▸ DATA PROVIDED:
---+---

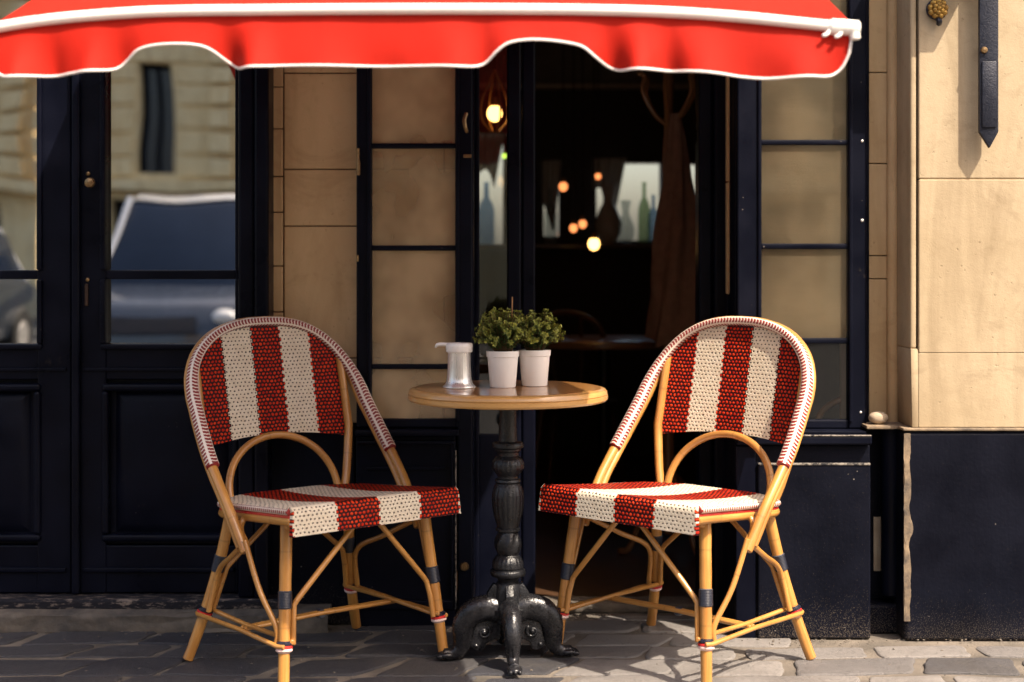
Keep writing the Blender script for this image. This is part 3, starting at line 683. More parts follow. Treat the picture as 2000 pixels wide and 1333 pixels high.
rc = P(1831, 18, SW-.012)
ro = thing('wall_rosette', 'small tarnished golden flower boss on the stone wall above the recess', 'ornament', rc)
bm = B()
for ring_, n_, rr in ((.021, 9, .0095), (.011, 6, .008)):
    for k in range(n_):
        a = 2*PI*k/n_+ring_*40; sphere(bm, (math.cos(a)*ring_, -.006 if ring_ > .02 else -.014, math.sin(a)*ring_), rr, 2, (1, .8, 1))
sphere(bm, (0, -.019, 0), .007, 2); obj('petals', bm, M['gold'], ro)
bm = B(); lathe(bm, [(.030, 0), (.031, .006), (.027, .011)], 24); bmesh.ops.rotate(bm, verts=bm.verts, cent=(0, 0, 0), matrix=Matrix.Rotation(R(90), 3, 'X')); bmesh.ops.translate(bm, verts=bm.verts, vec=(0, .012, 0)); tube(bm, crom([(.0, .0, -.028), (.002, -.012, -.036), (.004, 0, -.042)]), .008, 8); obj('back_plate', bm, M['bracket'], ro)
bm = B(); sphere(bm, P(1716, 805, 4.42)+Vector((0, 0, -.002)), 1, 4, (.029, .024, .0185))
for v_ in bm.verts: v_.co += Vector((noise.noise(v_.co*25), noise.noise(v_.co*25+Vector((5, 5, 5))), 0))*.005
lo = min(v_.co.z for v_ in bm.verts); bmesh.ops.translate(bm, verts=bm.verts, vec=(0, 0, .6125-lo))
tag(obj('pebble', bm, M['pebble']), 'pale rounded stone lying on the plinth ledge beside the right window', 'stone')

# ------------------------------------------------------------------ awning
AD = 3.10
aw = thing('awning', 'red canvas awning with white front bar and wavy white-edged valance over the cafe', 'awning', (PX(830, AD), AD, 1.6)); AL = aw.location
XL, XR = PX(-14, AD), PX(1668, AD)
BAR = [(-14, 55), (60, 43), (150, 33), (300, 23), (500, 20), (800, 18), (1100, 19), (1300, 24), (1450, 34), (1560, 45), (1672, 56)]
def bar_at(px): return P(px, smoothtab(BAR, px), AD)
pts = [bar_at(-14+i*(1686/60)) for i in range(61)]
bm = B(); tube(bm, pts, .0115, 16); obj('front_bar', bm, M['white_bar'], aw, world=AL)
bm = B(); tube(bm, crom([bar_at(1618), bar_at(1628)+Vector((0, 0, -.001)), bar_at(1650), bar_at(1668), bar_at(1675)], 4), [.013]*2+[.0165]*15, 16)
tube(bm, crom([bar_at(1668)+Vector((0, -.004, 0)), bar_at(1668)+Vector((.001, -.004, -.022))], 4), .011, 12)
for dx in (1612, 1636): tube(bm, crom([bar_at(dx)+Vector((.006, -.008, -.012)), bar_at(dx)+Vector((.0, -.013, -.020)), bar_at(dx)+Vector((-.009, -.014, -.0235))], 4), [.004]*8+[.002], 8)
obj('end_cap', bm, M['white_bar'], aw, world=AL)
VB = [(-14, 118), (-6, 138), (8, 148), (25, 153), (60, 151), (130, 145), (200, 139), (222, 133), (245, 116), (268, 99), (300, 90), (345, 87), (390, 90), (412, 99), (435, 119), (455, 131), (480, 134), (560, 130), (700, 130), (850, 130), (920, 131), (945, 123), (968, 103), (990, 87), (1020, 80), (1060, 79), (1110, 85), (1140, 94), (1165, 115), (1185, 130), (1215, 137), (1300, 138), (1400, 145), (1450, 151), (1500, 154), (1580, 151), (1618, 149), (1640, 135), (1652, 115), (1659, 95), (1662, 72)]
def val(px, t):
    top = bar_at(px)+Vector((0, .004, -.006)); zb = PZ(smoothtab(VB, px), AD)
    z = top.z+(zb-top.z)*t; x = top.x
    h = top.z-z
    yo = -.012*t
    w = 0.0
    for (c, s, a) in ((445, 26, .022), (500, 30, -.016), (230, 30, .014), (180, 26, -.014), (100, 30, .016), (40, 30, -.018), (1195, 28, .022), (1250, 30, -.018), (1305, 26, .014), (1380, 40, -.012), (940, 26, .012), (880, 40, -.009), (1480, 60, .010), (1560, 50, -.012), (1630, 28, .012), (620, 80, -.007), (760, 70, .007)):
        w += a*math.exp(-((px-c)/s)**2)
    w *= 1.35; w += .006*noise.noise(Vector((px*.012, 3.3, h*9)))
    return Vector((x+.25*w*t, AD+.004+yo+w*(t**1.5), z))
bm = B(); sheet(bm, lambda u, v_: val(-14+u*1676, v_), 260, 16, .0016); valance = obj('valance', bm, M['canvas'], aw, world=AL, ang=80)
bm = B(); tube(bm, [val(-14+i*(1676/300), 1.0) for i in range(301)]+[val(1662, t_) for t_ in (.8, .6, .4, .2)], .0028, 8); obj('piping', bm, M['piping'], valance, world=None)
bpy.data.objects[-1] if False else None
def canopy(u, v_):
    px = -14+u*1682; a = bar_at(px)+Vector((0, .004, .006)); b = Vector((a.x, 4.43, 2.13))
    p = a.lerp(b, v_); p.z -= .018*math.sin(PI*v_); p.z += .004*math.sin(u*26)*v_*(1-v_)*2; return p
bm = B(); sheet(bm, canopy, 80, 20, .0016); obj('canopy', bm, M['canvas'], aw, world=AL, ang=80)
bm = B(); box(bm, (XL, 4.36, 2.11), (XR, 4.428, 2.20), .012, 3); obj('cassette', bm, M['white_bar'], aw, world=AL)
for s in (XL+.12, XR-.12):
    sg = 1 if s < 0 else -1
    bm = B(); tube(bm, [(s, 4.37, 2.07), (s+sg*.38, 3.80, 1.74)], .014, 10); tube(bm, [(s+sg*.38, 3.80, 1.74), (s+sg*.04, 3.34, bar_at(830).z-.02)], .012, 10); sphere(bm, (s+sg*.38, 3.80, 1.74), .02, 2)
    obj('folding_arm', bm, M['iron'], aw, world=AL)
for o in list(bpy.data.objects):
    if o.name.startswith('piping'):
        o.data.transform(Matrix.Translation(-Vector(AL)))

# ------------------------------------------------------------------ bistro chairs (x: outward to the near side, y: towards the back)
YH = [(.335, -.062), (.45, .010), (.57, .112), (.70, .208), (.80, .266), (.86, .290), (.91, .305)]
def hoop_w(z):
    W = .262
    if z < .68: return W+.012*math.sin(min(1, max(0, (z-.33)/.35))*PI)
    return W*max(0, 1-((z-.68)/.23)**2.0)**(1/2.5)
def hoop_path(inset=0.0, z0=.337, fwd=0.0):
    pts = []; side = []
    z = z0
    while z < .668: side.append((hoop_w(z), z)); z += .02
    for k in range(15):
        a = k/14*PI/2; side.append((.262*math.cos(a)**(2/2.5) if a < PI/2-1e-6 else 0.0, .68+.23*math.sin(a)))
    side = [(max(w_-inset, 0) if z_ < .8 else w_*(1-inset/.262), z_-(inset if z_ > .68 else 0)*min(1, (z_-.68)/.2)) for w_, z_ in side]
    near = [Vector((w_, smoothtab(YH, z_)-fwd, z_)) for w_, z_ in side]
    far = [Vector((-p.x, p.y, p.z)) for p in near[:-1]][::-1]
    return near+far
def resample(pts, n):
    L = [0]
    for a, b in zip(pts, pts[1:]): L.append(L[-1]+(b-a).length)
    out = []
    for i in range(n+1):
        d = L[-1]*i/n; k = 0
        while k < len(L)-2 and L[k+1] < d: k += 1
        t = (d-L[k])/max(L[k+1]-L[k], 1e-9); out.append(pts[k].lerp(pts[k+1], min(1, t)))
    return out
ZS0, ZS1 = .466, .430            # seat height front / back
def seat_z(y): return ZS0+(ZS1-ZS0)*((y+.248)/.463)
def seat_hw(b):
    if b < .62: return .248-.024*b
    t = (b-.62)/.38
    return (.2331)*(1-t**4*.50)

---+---

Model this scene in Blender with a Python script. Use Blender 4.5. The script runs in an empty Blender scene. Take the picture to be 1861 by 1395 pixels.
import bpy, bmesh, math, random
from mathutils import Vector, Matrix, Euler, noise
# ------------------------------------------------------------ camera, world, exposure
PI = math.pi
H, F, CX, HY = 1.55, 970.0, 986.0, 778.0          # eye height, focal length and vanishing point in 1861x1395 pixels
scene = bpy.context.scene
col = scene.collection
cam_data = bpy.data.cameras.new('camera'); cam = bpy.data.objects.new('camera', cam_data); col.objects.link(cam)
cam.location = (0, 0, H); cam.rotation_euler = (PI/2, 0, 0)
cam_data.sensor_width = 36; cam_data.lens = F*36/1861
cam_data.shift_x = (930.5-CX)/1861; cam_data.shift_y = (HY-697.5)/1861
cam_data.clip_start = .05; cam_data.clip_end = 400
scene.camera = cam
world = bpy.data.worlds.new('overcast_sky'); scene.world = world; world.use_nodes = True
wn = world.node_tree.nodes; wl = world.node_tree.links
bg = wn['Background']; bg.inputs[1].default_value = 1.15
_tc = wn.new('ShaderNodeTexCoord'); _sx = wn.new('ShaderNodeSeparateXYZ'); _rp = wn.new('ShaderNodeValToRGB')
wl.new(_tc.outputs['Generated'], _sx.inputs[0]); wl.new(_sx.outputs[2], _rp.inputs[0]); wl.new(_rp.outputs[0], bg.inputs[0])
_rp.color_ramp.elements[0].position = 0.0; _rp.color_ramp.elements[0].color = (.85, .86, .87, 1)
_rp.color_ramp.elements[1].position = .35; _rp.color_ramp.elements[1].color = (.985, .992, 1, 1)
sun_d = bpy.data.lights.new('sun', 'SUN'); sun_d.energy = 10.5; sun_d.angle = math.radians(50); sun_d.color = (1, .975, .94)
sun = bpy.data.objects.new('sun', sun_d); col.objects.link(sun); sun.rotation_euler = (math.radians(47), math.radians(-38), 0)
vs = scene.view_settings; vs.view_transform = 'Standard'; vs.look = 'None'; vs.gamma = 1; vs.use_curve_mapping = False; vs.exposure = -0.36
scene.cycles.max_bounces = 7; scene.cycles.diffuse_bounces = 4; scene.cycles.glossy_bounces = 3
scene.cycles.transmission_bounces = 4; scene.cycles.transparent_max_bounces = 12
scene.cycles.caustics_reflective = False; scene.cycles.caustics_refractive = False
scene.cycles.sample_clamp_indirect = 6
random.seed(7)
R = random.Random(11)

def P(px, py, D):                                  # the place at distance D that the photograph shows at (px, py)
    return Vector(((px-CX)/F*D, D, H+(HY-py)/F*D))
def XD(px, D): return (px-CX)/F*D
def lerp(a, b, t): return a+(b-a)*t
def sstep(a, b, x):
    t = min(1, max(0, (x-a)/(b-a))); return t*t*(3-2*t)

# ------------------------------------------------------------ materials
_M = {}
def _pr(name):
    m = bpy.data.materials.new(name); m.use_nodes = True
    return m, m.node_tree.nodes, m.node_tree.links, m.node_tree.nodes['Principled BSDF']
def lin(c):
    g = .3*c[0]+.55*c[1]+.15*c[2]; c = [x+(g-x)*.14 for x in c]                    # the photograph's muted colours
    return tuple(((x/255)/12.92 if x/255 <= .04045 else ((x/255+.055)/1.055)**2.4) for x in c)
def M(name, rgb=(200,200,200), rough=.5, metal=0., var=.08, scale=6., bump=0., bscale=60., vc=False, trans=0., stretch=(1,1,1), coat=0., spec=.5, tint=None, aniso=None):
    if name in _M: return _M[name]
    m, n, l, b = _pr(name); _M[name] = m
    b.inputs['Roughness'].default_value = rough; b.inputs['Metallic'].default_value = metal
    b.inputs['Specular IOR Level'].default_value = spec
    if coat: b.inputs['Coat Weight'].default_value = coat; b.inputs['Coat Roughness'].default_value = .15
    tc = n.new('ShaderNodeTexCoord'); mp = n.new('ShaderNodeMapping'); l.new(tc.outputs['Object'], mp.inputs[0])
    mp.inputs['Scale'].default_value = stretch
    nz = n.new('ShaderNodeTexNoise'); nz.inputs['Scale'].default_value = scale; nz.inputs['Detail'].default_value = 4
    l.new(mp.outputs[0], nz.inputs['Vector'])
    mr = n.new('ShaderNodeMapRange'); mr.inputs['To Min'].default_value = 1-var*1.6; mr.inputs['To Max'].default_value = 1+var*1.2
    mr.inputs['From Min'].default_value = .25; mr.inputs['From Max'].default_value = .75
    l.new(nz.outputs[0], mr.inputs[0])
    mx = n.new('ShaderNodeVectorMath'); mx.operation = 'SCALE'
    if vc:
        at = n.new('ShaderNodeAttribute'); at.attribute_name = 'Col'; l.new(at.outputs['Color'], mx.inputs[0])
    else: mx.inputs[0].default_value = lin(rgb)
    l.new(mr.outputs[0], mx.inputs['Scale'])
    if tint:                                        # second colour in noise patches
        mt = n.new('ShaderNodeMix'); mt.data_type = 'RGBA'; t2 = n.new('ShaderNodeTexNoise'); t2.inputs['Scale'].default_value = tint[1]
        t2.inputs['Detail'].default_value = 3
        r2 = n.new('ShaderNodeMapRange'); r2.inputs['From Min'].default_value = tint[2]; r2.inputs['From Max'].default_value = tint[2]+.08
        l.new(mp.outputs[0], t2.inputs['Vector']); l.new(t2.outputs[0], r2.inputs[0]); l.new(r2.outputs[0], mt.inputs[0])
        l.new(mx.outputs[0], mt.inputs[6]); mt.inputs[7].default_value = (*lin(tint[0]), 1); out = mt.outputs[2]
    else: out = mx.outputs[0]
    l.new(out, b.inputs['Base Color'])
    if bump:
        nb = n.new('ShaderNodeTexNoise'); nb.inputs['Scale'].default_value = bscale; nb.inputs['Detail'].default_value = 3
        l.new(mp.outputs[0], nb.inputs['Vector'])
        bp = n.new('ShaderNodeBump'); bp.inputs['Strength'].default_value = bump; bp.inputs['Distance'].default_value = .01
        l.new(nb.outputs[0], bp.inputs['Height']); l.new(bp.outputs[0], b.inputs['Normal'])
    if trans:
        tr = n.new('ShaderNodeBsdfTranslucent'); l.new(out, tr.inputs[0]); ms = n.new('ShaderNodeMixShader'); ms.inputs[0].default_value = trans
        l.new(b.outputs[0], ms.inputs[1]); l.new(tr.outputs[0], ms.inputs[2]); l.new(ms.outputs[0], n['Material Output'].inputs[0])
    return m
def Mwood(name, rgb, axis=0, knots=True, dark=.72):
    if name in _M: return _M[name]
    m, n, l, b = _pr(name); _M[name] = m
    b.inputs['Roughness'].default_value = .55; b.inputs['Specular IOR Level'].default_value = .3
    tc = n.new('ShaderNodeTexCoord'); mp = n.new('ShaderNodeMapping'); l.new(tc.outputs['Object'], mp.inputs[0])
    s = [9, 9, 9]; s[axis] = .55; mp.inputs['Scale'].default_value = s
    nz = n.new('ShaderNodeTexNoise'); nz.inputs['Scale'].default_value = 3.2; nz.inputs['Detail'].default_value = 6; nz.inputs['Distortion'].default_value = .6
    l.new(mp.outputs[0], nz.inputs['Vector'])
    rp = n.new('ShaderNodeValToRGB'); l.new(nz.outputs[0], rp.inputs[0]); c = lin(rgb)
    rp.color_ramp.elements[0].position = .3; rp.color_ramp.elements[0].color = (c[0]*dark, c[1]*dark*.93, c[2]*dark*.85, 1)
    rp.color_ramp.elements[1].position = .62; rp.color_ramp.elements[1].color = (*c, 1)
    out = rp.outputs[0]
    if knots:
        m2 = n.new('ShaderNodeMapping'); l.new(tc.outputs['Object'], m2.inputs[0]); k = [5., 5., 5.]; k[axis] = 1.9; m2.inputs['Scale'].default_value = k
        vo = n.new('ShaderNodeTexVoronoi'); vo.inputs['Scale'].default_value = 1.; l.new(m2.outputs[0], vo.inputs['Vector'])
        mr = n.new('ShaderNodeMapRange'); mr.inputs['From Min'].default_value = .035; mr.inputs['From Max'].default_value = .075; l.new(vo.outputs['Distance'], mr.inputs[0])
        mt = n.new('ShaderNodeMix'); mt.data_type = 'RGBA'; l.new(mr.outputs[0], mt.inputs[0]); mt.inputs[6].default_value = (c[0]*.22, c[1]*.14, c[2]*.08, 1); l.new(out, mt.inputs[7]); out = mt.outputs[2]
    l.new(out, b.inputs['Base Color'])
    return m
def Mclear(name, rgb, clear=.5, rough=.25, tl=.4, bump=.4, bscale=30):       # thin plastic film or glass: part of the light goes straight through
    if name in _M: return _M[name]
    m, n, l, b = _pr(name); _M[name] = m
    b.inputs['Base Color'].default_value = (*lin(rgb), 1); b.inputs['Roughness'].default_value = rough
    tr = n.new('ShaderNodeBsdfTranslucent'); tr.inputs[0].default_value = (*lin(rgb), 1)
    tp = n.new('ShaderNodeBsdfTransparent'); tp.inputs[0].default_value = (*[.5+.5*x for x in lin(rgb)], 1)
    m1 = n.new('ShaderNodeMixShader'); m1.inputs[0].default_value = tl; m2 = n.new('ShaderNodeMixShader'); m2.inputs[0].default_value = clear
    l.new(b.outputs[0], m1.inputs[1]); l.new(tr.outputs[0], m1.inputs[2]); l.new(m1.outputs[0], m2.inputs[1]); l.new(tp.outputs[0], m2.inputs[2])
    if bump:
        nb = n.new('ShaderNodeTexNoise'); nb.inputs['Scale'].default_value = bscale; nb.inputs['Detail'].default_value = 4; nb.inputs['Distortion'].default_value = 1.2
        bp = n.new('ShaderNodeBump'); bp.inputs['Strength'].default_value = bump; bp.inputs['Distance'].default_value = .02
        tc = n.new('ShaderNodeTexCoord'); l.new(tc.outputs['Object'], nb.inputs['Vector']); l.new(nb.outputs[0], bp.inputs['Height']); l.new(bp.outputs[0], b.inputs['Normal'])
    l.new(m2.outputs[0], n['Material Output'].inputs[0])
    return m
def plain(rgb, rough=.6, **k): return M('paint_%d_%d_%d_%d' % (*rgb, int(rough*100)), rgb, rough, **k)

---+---

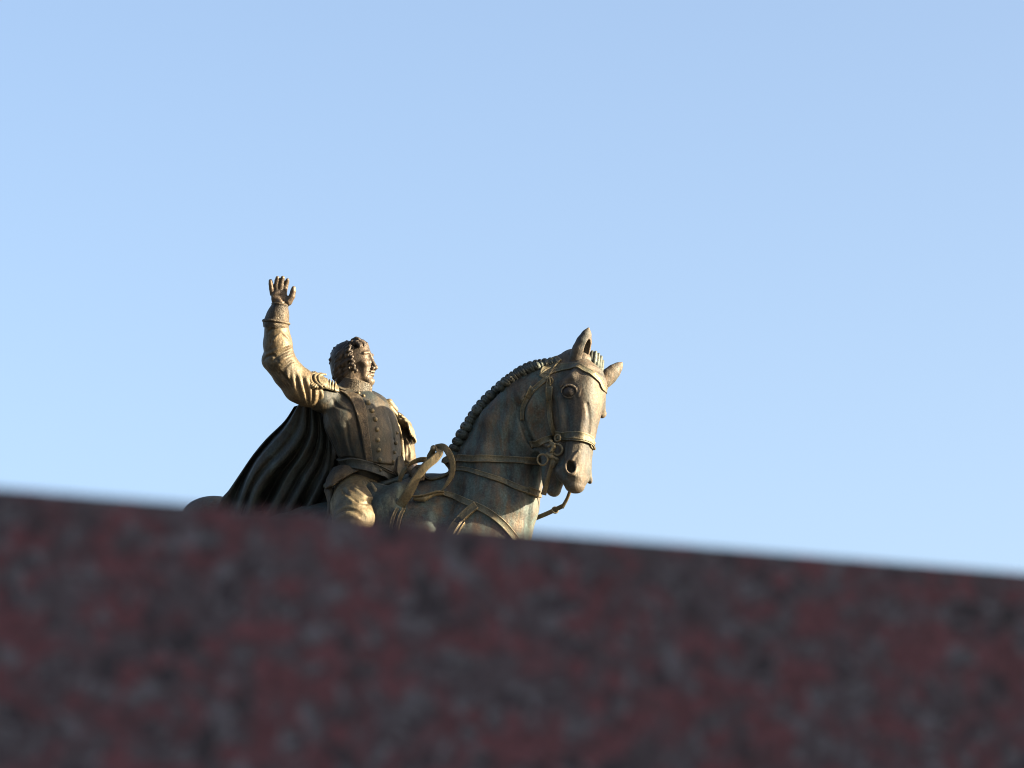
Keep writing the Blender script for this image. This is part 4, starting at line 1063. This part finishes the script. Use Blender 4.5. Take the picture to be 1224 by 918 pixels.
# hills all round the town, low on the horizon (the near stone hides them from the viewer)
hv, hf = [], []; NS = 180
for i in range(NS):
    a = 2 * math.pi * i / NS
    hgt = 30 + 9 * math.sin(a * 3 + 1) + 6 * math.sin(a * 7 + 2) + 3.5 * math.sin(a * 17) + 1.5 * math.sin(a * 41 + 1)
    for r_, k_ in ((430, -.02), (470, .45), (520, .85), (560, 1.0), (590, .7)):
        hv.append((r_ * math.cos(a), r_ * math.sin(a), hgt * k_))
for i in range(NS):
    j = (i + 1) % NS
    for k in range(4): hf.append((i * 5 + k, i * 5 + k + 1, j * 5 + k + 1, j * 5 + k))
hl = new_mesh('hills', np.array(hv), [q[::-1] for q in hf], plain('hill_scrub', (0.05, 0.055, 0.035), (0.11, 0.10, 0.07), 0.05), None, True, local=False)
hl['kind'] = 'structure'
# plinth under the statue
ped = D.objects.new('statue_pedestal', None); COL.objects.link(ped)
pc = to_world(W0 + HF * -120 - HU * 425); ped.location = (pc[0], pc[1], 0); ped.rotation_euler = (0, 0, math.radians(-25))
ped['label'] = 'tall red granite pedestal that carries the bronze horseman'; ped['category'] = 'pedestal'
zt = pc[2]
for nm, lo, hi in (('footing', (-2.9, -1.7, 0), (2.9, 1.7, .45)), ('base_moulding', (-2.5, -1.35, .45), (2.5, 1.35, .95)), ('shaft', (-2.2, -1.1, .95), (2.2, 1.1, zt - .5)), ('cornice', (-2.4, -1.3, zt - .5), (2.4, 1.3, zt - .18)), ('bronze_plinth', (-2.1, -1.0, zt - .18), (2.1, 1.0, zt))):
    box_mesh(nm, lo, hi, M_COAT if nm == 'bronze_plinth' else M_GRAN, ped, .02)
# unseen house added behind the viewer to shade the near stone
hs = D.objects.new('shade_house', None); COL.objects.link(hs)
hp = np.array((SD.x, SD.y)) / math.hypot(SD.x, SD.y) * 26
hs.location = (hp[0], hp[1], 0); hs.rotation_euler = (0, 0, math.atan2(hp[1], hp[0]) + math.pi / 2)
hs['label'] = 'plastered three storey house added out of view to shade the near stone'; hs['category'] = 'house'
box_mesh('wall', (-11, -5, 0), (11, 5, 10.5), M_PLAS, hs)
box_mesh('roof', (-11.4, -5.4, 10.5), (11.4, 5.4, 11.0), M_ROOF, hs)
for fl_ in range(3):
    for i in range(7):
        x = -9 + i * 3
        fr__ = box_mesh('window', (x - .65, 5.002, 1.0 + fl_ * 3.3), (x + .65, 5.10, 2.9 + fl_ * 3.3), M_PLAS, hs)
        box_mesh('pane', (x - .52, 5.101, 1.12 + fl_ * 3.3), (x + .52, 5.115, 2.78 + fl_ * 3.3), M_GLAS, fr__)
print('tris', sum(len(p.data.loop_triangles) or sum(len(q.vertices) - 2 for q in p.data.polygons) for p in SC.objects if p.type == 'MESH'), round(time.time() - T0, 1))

---+---

▸ WHAT YOU HAVE TO DO:
The lines to return run from the one containing "1333 pixels high." down to the one containing "tag(obj('pebble', bm, M['pebble']), 'pale"; give them exactly, both included, and no others.

▸ ANSWER FOR THIS EXERCISE:
Keep writing the Blender script for this image. This is part 3, starting at line 683. More parts follow. Treat the picture as 2000 pixels wide and 1333 pixels high.
rc = P(1831, 18, SW-.012)
ro = thing('wall_rosette', 'small tarnished golden flower boss on the stone wall above the recess', 'ornament', rc)
bm = B()
for ring_, n_, rr in ((.021, 9, .0095), (.011, 6, .008)):
    for k in range(n_):
        a = 2*PI*k/n_+ring_*40; sphere(bm, (math.cos(a)*ring_, -.006 if ring_ > .02 else -.014, math.sin(a)*ring_), rr, 2, (1, .8, 1))
sphere(bm, (0, -.019, 0), .007, 2); obj('petals', bm, M['gold'], ro)
bm = B(); lathe(bm, [(.030, 0), (.031, .006), (.027, .011)], 24); bmesh.ops.rotate(bm, verts=bm.verts, cent=(0, 0, 0), matrix=Matrix.Rotation(R(90), 3, 'X')); bmesh.ops.translate(bm, verts=bm.verts, vec=(0, .012, 0)); tube(bm, crom([(.0, .0, -.028), (.002, -.012, -.036), (.004, 0, -.042)]), .008, 8); obj('back_plate', bm, M['bracket'], ro)
bm = B(); sphere(bm, P(1716, 805, 4.42)+Vector((0, 0, -.002)), 1, 4, (.029, .024, .0185))
for v_ in bm.verts: v_.co += Vector((noise.noise(v_.co*25), noise.noise(v_.co*25+Vector((5, 5, 5))), 0))*.005
lo = min(v_.co.z for v_ in bm.verts); bmesh.ops.translate(bm, verts=bm.verts, vec=(0, 0, .6125-lo))
tag(obj('pebble', bm, M['pebble']), 'pale rounded stone lying on the plinth ledge beside the right window', 'stone')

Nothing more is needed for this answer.